<VV> Rear Alignment Question
Andy Clark
slowboat at mindspring.com
Fri Jul 13 14:13:10 EDT 2007
Grant, you can't get a decent alignment without doing some kind of
measuring. Either with an alignment machine or by strapping a straight piece
of wood or metal horizontally across the rear tires and measuring the
difference in tire-to-tire width between the front and back of the tire
(toe -in). Camber can be approximately with one of those degreed level
gauges available at your local hardware store. It's use does require that
the car be on a level surface before making angle measurements, however.
As an example of how far off the factory marks can be, after doing the sedan
on my Alemite alignment machine, the toe for each wheel is 1/8inch in.

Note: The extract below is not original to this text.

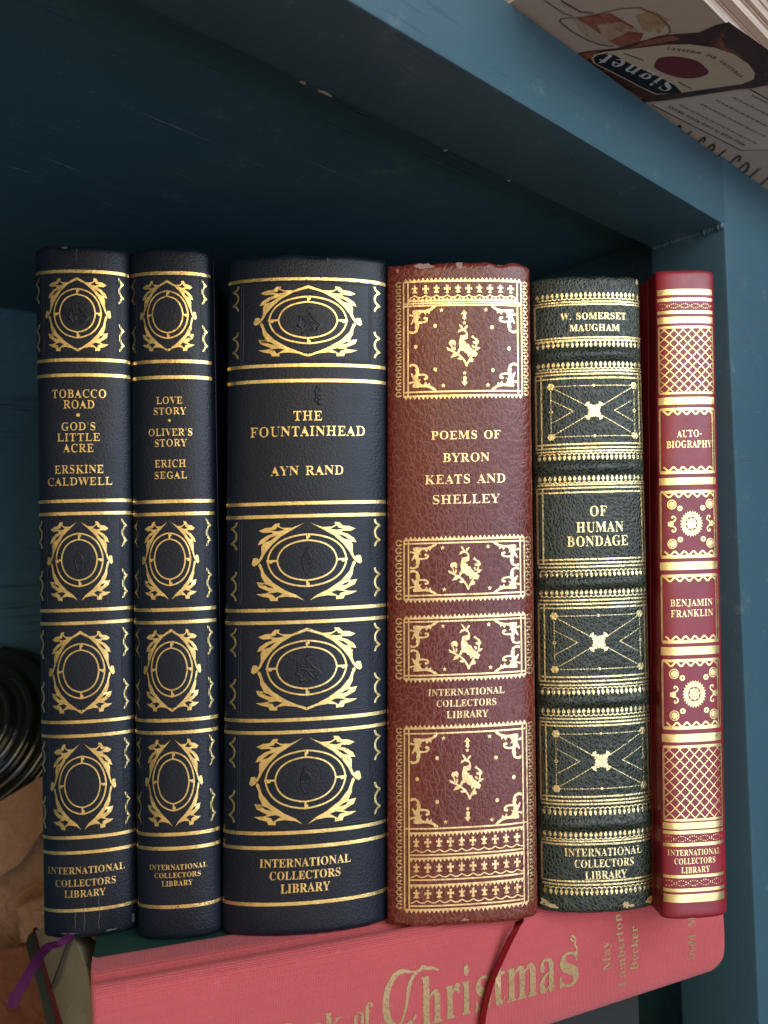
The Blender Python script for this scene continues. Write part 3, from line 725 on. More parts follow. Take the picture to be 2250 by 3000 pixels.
class Book:
    def __init__(s, name, label, x, y, W, H, yaw, tilt, lean, top, bot, sag, kind, mat, gmat, pw=2.2, q=.6, bands=(),
                 band_h=.0014, band_w=.0024, depth=.135, wear=.0005, mF=None, covmat=None, seed=0, joint=.006):
        s.W, s.H, s.sag, s.pw, s.q = W, H, sag, pw, q
        s.top, s.bot = top, bot
        s.F = H / (bot - top)
        s.tx, s.ty = math.tan(math.radians(-lean)), math.tan(math.radians(tilt))
        cy_, sy_ = math.cos(math.radians(yaw)), math.sin(math.radians(yaw))
        rot = lambda v: Vector((v[0] * cy_ - v[1] * sy_, v[0] * sy_ + v[1] * cy_, v[2]))
        s.p0 = Vector((x, y, PLANE_Z)) + rot((0, -sag, 0))
        s.dz = rot((s.tx, s.ty, 1))
        s.bands = [s.Z(v) for v in bands]
        s.bh, s.bw = band_h, band_w
        s.mat, s.gmat, s.kind = mat, gmat, kind
        s.root = empty(name, (x, y, PLANE_Z), math.radians(yaw))
        tag(s.root, label, 'book', 'books standing in a row on the pink book')
        rnd = random.Random(seed)
        # spine
        nx = 44
        zs = [0, .0002, .0006, .0012, .0020] + [.003 + (H - .006) * i / 90 for i in range(91)] + \
             [H - .0020, H - .0012, H - .0006, H - .0002, H]
        for bz in s.bands:
            zs += [bz + s.bw * k / 4 for k in range(-10, 11)]
        zs = sorted(set(round(z, 6) for z in zs))
        bm = bmesh.new()
        xs = [-W / 2 * math.cos(math.pi * i / nx) for i in range(nx + 1)]
        prof = [(-W / 2, joint), (-W / 2, joint * .5)] + [(x, None) for x in xs] + [(W / 2, joint * .5), (W / 2, joint)]
        rings = []
        for z in zs:
            e = min(z, H - z)
            r = .0018
            cv = r - math.sqrt(max(0, r * r - max(0, r - e) ** 2)) if e < r else 0
            row = []
            for x, yy in prof:
                y = yy if yy is not None else s.front(x, z)
                zz = z
                if z > H - .004:
                    k = (z - (H - .004)) / .004
                    zz += k * wear * (noise.noise(Vector((x * 150, seed * 3.1, 1))) + .22 * noise.noise(Vector((x * 900, seed, 2))))
                elif z < .004:
                    k = 1 - z / .004
                    zz += k * wear * .5 * abs(noise.noise(Vector((x * 300, seed * 2.1, 5))))
                row.append(bm.verts.new(s.shear(Vector((x * (1 - cv * .25 / max(W / 2, .001)), y + cv, zz)))))
            inner = []
            for x, yy in reversed(prof):
                y = yy if yy is not None else s.front(x, z) + .0016
                xx = x * (1 - .0032 / W)
                inner.append(bm.verts.new(s.shear(Vector((xx, max(y, s.front(x, z) + .0014) if yy is None else y, min(max(z, .0004), H - .0004))))))
            rings.append(row + inner)
        n = len(rings[0])
        for a, b in zip(rings, rings[1:]):
            for i in range(n):
                j = (i + 1) % n
                bm.faces.new((a[i], a[j], b[j], b[i]))
        m = len(prof)
        for R, flip in ((rings[0], True), (rings[-1], False)):
            for i in range(m - 1):
                q4 = (R[i], R[i + 1], R[n - 2 - i], R[n - 1 - i])
                bm.faces.new(q4 if not flip else tuple(reversed(q4)))
        s.spine = mesh_obj('spine', bm, mat, s.root, smooth=True, auto=50)
        # boards and leaves
        cm = covmat or mat
        for sd, nm in ((-1, 'front_cover'), (1, 'back_cover')):
            bm = bmesh.new()
            x0, x1 = sorted((sd * (W / 2 + .0002), sd * (W / 2 - .0026)))
            add_box(bm, (x0, joint + .0003, .0002), (x1, depth, H - .0006), .0007, lambda c: s.shear(c))
            mesh_obj(nm, bm, cm, s.root, smooth=True, auto=40)
        bm = bmesh.new()
        add_box(bm, (-W / 2 + .0029, .0024, .003), (W / 2 - .0029, depth - .004, H - .0035), .0004, lambda c: s.shear(c))
        mesh_obj('page_block', bm, M_LEAVES, s.root)

    def front(s, x, z=0.0):
        X = min(1.0, abs(2 * x / s.W))
        y = -s.sag * max(0.0, 1 - X ** s.pw) ** s.q
        for bz in s.bands:
            t = abs(z - bz) / s.bw
            if t < 2.6:
                k = max(0.0, 1 - X ** 5) ** .8
                y -= k * s.bh * (math.cos(min(1.0, t * .85) * math.pi / 2) ** 1.3)
        return y

    def shear(s, c):
        return Vector((c.x + s.tx * c.z, c.y + s.ty * c.z, c.z))

    def surf(s, x, z):
        X = max(-.4975 * s.W, min(.4975 * s.W, x))
        y = s.front(X, z)
        h = min(2e-4, .4995 * s.W - abs(X))
        h = max(h, 2e-5)
        dy = (s.front(X + h, z) - s.front(X - h, z)) / (2 * h)
        n = Vector((dy, -1, 0)).normalized()
        return s.shear(Vector((X, y, z))), n

    def Z(s, V):
        # height on the spine of a line seen at V in the photo, along the spine's centre
        a = V - 1500
        return -(a * s.p0.dot(FWD) + KF * s.p0.dot(UPV)) / (a * s.dz.dot(FWD) + KF * s.dz.dot(UPV))

    def X(s, U):
        return U * s.W / 2

    def put(s, d, name, mat=None, step=.0014, off=.00010):
        return d.build(name, s.surf, mat or s.gmat, s.spine, step, off)

    def lines(s, name, rows, thin=3.4):
        """rows of lettering: text, V centre, cap height, width (photo units), U centre"""
        d = Decal()
        for tx, V, cap, wd, U in rows:
            if tx == '*':
                d.disc(s.X(U), s.Z(V), cap * s.F, n=14)
            else:
                d.text(tx, s.X(U), s.Z(V), cap * s.F, wd * s.F, thin, jitter=.00004)
        return s.put(d, name)


M_LEAVES = paper_edges('book_leaves', (.62, .55, .42), 3000, 'X')

NAVY = (.0054, .0088, .0150)
navy = [leather('navy_leather', 'navy', NAVY, None, (i * .31, 0, i * .17), .36, .36) for i in range(3)]
gold_n = [gold('gold_foil', 'navy', NAVY, (i * .31, 0, i * .17), w) for i, w in ((0, .37), (1, .385), (2, .365))]

# ---- the ornament of the navy books, drawn for a 1 x 1 half frame and scaled
def _nrm(L):
    return [((x - 862) / 531, (560 - y) / 372) for x, y in L]


AC_UP_OUT = _nrm([(930, 212), (1010, 240), (1100, 238), (1132, 222), (1124, 195), (1170, 198), (1205, 232), (1265, 236), (1328, 262),
                  (1282, 282), (1200, 278), (1192, 292), (1250, 310), (1312, 350), (1337, 394), (1285, 384), (1302, 412),
                  (1300, 480), (1322, 533), (1345, 515), (1378, 518), (1386, 545), (1394, 578), (1372, 596), (1342, 582), (1318, 556)])
AC_UP_IN = _nrm([(1302, 540), (1268, 478), (1208, 402), (1118, 322), (1004, 258)])
AC_LO_OUT = _nrm([(960, 897), (1060, 885), (1140, 893), (1142, 925), (1212, 922), (1225, 893), (1290, 880), (1346, 856), (1262, 852), (1215, 838),
                  (1262, 818), (1322, 790), (1345, 744), (1268, 752), (1302, 690), (1306, 640), (1332, 588), (1318, 566)])
AC_LO_IN = _nrm([(1302, 580), (1270, 664), (1188, 752), (1066, 828), (954, 878)])
AC_HOLES = [[(mx + (x - mx) * 1.3, my + (y - my) * 1.35) for h2 in [_nrm(h)] for mx, my in [(sum(p[0] for p in h2) / len(h2), sum(p[1] for p in h2) / len(h2))]
             for x, y in h2] for h in ([(1098, 258), (1150, 233), (1160, 250), (1200, 258), (1150, 266)],
                              [(1166, 316), (1215, 330), (1262, 364), (1215, 352)],
                              [(1190, 800), (1225, 778), (1268, 766), (1240, 790)],
                              [(1108, 858), (1150, 846), (1222, 856), (1180, 866), (1166, 888)])]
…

However, the marks at the torque arm-to-fender interface are:
1/2 mark to the left of the center mark on the right side, and one
mark to the right on the left side.
If I had set both to the center mark, the car would have crabbed down the
road. What I'm saying is that the alignment marks are just a rough guide,
and should not be used as absolute indicators of the wheel(s) true
alignment.
My camber is set using Lon's heim-jointed lower links, so the method used
there is of no use to you.
You say that your left side camber is very negative. This would certainly
cause the left side to be lower, but I don't know about 2-3 inches worth.
Anyway, adjust it to the desired setting via the eccentric bolt and if that
raises that side of the car to a satisfactory height, be done. The important
thing is the alignment, not where the marks end up.

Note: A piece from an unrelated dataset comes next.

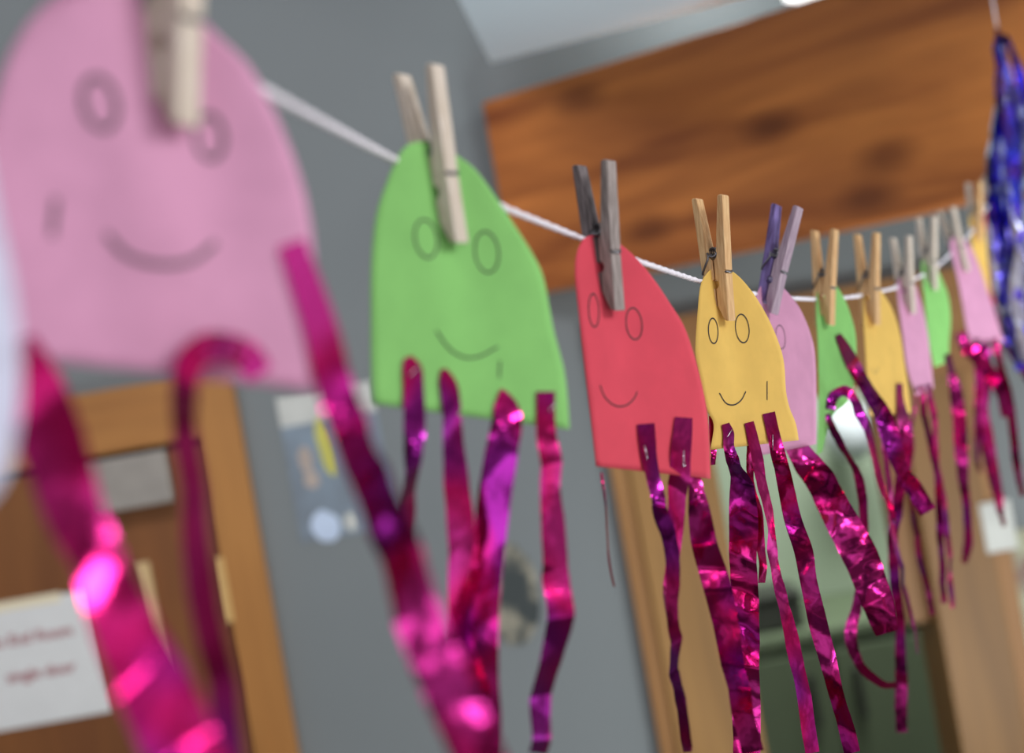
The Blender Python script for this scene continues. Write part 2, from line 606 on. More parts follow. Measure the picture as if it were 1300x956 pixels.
# -- 1 big pink, out of focus
octopus('pink', 'large blurred pink paper octopus with a smiling face, nearest whole one at upper left',
        ((240, 160), (254, -190), 0.445, 62, 'peg_pale', 'peg_pale'), 36,
        [(175, -48), (110, -30), (60, 2), (25, 45), (0, 100), (-20, 180), (-32, 300), (-38, 400), (-40, 447)],
        [(175, -48), (235, 0), (272, 41), (313, 80), (334, 115), (359, 166), (382, 230), (394, 285), (400, 350), (402, 420), (399, 497)],
        [ellipse((127, 131), 21, 33, -0.2), ellipse((266, 174), 18, 28, -0.1),
         [(135, 297), (161, 324), (203, 336), (244, 331), (274, 308)], [(71, 252), (66, 300)]], 0.0016, MAT['soft_ink'],
        [dict(p=[(28, 430, 16), (48, 490, 32), (62, 545, 42), (78, 600, 40), (97, 660, 36), (127, 720, 34), (152, 780, 40), (193, 867, 48), (232, 956, 48), (280, 1060, 42)], t=-1, W=.0190, c=.0012, f=38, on=2, dz=-.004),
         dict(p=[(330, 476, 18), (316, 454, 19), (290, 442, 19), (264, 443, 20), (243, 462, 19), (235, 496, 18), (234, 540, 16), (240, 600, 16), (248, 680, 17), (262, 770, 19), (279, 867, 19), (292, 956, 17), (302, 1040, 16)], t=1, W=.012, c=.0006, f=40, on=2, dz=-.002),
         dict(p=[(370, 308, 17), (388, 360, 20), (408, 420, 22), (428, 500, 24), (452, 560, 26), (477, 620, 27), (500, 680, 29), (521, 740, 28), (542, 800, 32), (568, 867, 33), (606, 956, 33), (650, 1060, 30)], t=1, c=.0034, f=60, dz=-.003)],
        (), [(112, -20), (250, 78), (322, 108)], 1.0, 'pale clothespin holding the large blurred pink octopus')

# -- 2 green
octopus('green', 'lime green paper octopus, the nearer and larger of the green ones, four foil streamers',
        ((588, 308), (556, 81), 0.66, 61, 'peg_pale', 'peg_pale'), 40,
        [(548, 180), (530, 180), (517, 184), (505, 199), (490, 234), (479, 268), (474, 300), (471, 350), (471, 400), (471, 450), (472, 490), (474, 513)],
        [(548, 180), (562, 184), (578, 196), (600, 212), (618, 234), (641, 268), (671, 314), (688, 347), (697, 389), (703, 420), (717, 476), (723, 545)],
        [ellipse((541, 303), 14, 24, -0.15), ellipse((618, 320), 15, 26, -0.1),
         [(554, 420), (571, 443), (590, 454), (610, 452), (632, 440)], [(635, 458), (634, 480)]], 0.0008, None,
        [dict(p=[(518, 453, 5), (523, 466, 12), (525, 490, 13), (526, 545, 14), (523, 600, 10), (520, 650, 8), (517, 700, 7), (516, 760, 6)], t=1, c=.0007),
         dict(p=[(563, 468, 3), (567, 482, 10), (571, 497, 12), (577, 560, 13), (580, 620, 16), (584, 690, 17), (582, 745, 15), (585, 800, 13), (592, 867, 12), (600, 956, 12)], t=-1, c=.0006, f=45),
         dict(p=[(637, 494, 2), (641, 510, 13), (644, 526, 18), (640, 560, 21), (630, 620, 21), (621, 680, 20), (616, 740, 21), (614, 800, 20), (616, 867, 17), (620, 956, 17), (622, 1040, 16)], t=1, c=.0006, f=40, dz=-.003),
         dict(p=[(693, 497, 12), (693, 530, 12), (694, 560, 13), (698, 620, 14), (704, 680, 16), (708, 740, 17), (708, 790, 17), (701, 830, 15), (693, 867, 13), (680, 956, 12)], t=-1, c=.0008)],
        [(3, (697, 522), (706, 511)), (0, (519, 478), (531, 465))],
        [(500, 203), (568, 228), (640, 264)], 1.6, 'pale clothespin holding the large lime green octopus', crink=.0008)

# -- 3 red
octopus('red', 'coral red paper octopus with a smiling face between the lime green and the yellow one',
        ((788, 394), (776, 203), 0.80, 58, 'peg_grey', 'peg_grey_dark'), 46,
        [(764, 296), (752, 298), (741, 303), (732, 322), (730, 348), (734, 390), (741, 454), (749, 521), (753, 555), (757, 592)],
        [(764, 296), (776, 302), (790, 312), (806, 326), (828, 352), (851, 386), (869, 416), (885, 465), (896, 514), (900, 555), (902, 608)],
        [ellipse((754, 394), 6.5, 21, -0.05), ellipse((805, 411), 10, 20, -0.1),
         [(762, 489), (768, 504), (781, 515), (794, 515), (805, 506), (809, 497)]], 0.0007, None,
        [dict(p=[(820, 538, 11), (822, 560, 11), (824, 580, 10), (830, 610, 9), (842, 660, 9), (851, 710, 9), (853, 760, 7), (857, 820, 7), (862, 867, 6), (868, 956, 6)], t=1, W=.011),
         dict(p=[(868, 530, 11), (867, 545, 12), (864, 580, 13), (861, 630, 12), (856, 680, 10), (853, 720, 7), (851, 765, 6), (852, 810, 5)], t=-1, W=.011),
         dict(p=[(876, 560, 6), (882, 608, 8), (888, 650, 14), (897, 700, 17), (912, 750, 18), (922, 800, 16), (936, 867, 14), (955, 956, 14)], t=1, behind=True, c=.0006, f=45),
         dict(p=[(764, 600, 1.6), (771, 660, 1.3), (776, 720, 1.2), (779, 745, 1)], t=1, W=.004, behind=True, c=.0001)],
        [(0, (818, 566), (822, 583)), (1, (868, 572), (868, 592))],
        [(736, 302), (772, 316), (811, 332)], 2.2, 'grey weathered clothespin holding the coral red octopus')

# -- 4 yellow, in focus
octopus('yellow', 'sharp yellow paper octopus with oval eyes and a smile beside the coral red one',
        ((930, 407), (921, 247), 0.97, 60, 'peg_nat', 'peg_nat'), 46,
        [(913, 336), (905, 340), (899, 345), (890, 360), (886, 393), (883, 435), (883, 450), (888, 476), (898, 521), (906, 538), (902, 571)],
        [(913, 336), (926, 342), (941, 354), (960, 378), (979, 412), (994, 454), (998, 499), (1003, 520), (1010, 537), (1014, 559)],
        [ellipse((905.6, 420), 6, 16, -0.05), ellipse((942.5, 417), 8.5, 18, -0.1),
         [(913.5, 499), (922, 512), (932, 514), (941, 508), (947, 497)], [(974, 484), (974, 508)]], 0.0008, None,
        [dict(p=[(921, 538, 5), (925, 550, 7), (925.5, 568, 7), (933, 592, 10), (941, 620, 16), (944, 660, 18), (944, 700, 17), (945, 750, 17), (946, 800, 17), (946, 867, 18), (948, 956, 17), (950, 1040, 16)], t=1, W=.017, c=.0030, f=60),
         dict(p=[(951, 536, 6), (954, 548, 6.5), (957, 562, 7), (964, 590, 6.5), (969, 620, 7), (976, 660, 6), (979, 700, 6), (984, 722, 5), (995, 760, 7), (1005, 820, 10), (1015, 867, 9), (1032, 956, 9)], t=-1, W=.011),
         dict(p=[(976, 524, 8), (980, 542, 8), (984, 560, 8.5), (991, 590, 10), (998, 620, 10), (1007, 660, 11), (1020, 700, 12), (1027, 740, 11), (1041, 800, 12), (1059, 867, 10), (1082, 956, 10)], t=1, W=.011),
         dict(p=[(903, 528, 3), (904, 545, 4), (905, 562, 4), (907, 590, 3)], t=1, behind=True, W=.006, c=.0003),
         dict(p=[(952, 560, 4), (953, 590, 4.5), (955, 612, 4), (961, 650, 6), (966, 690, 6), (968, 740, 4)], t=-1, behind=True, W=.009, c=.0005)],
        [(0, (923, 555), (929, 546)), (2, (981, 552), (981, 572))],
        [(887, 357), (918, 362), (953, 373)], 1.6, 'natural wooden clothespin with steel spring holding the sharp yellow octopus', crink=.0009)

# -- 5 pink behind yellow
octopus('pink', 'pink paper octopus half hidden behind the sharp yellow one',
        ((984, 399), (1016, 263), 1.10, 56, 'peg_lilac', 'peg_violet'), 54,
        [(976, 356), (968, 361), (963, 368), (959, 380), (955, 430), (954, 500), (957, 580)],
        [(976, 356), (986, 360), (997, 368), (1016, 393), (1031, 431), (1035, 461), (1036, 514), (1036, 564)],
        [ellipse((991, 428), 6, 15, -0.1), [(966, 490), (974, 500), (984, 500), (990, 492)]], 0.0006, MAT['soft_ink'],
        [dict(p=[(1000, 548, 11), (1012, 570, 14), (1036, 604, 19), (1057, 640, 20), (1078, 680, 22), (1098, 720, 22), (1112, 760, 20), (1127, 803, 16)], t=1, behind=True, W=.022, c=.0034, f=80, dz=-.001)],
        (), [(958, 373), (985, 377), (1010, 379)], 1.4, 'lilac and violet stained clothespin leaning right on the half hidden pink octopus')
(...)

Oh........and do the camber adjustment first and THEN the toe-in.
HTH
Andy Clark
Camano Island, WA.
1966 140/4 Monza Sedan
1966 140/4 Yenko Clone
1966 180/4 Cord 8/10 #60
----- Original Message -----
From: "Grant Young" <gyoungwolf at earthlink.net>
To: <virtualvairs at corvair.org>
Sent: Friday, July 13, 2007 10:13 AM
Subject: <VV> Rear Alignment Question
I thought I would get some input before screwing with this issue any more. I
have installed all new nylon bushings in the rear suspension of a 1965
convertible (and a new motor mount). I set the alignment marks for the outer
strut eccentrics to the top center mark on the torque arms, and the torque
arms are both centered to the mark on the fender mounting area. I tightened
the stabilizer rods once everything was aligned and installed new springs. I
went by the manual. The right side looks fine, but the left side tire is too
far in at the top (camber is way off) as if it were loaded down (this is
after driving and letting everything settle). It is about 2-3" lower in the
rear on the driver side. There is no accident damage that I can see. I can
adjust it enough with the bolt by turning it about half way around ccw, but
am wondering when I can tell if it is the same on both sides other than
sighting it in and measuring the fender height, and why it might be so far
off on one side with everything new?